L'esquisse précédente nous a permis de reconnaître, dans le bon Larron, les sept vertus dont l'héroïsme est nécessaire à la canonisation des saints. Ce qui en relève l'éclat, est de les voir jaillir, en un clin d'œil, de cette âme de voleur de grand chemin. La puissance de la grâce et la bonté de Dieu furent-elles jamais si dignes d'admiration et de reconnaissance ? Il est admirable, ce grand Dieu, quand, au premier jour de la création, nous l'entendons dire : «Que la lumière soit, et la lumière fut». Admirable, lorsqu'à chacune de Ses paroles, nous voyons sortir pleines de vie, des abîmes du néant, les innombrables créatures qui peuplent la terre, les airs et les mers.

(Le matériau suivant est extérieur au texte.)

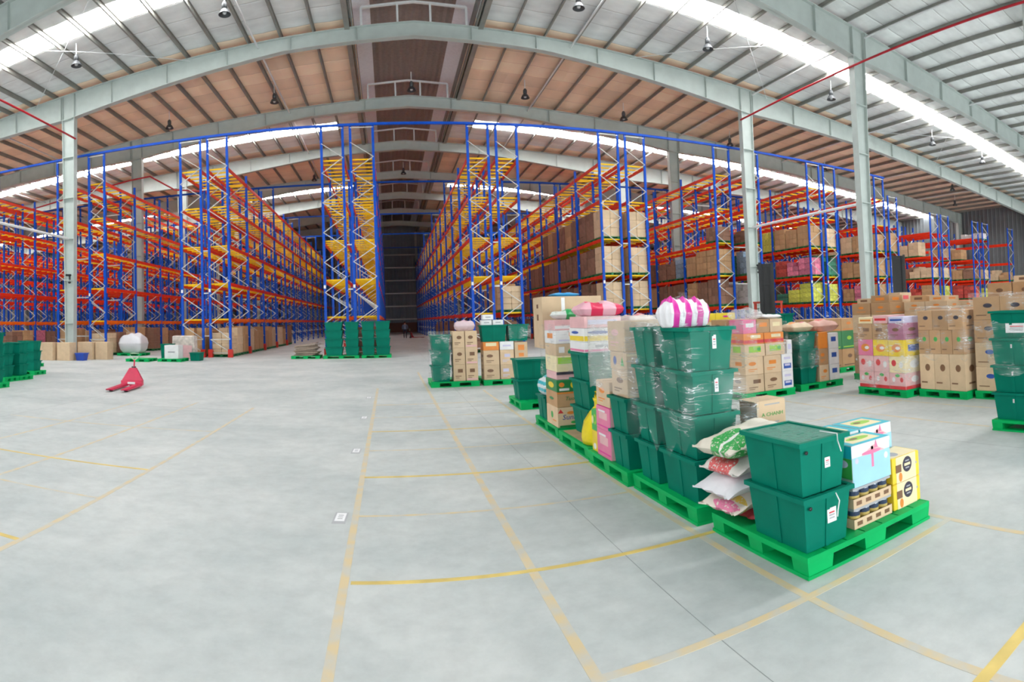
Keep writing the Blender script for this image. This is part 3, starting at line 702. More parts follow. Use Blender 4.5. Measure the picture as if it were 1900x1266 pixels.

Admirable dans tous les prodiges qui, pendant la vie du peuple juif, manifestent, avec une splendeur éblouissante, Son autorité souveraine sur les éléments. Mais autant le monde des âmes l'emporte sur le monde des corps, autant les merveilles de Dieu, dans l'ordre de la grâce, sont supérieures à ses merveilles dans l'ordre de la nature. Si donc les beautés, visibles à nos yeux corporels, ravissent notre admiration et vont quelquefois jusqu'à jeter le cœur dans le délire : dans quelle extase doivent nous jeter les beautés qui se découvrent aux yeux de la foi ? Entre toutes, nous demandons s'il en est une qui puisse rivaliser avec la conversion radicale, instantanée, héroïque du bon Larron ? Sachons donc l'admirer, et, en l'admirant, aimer Celui qui opère.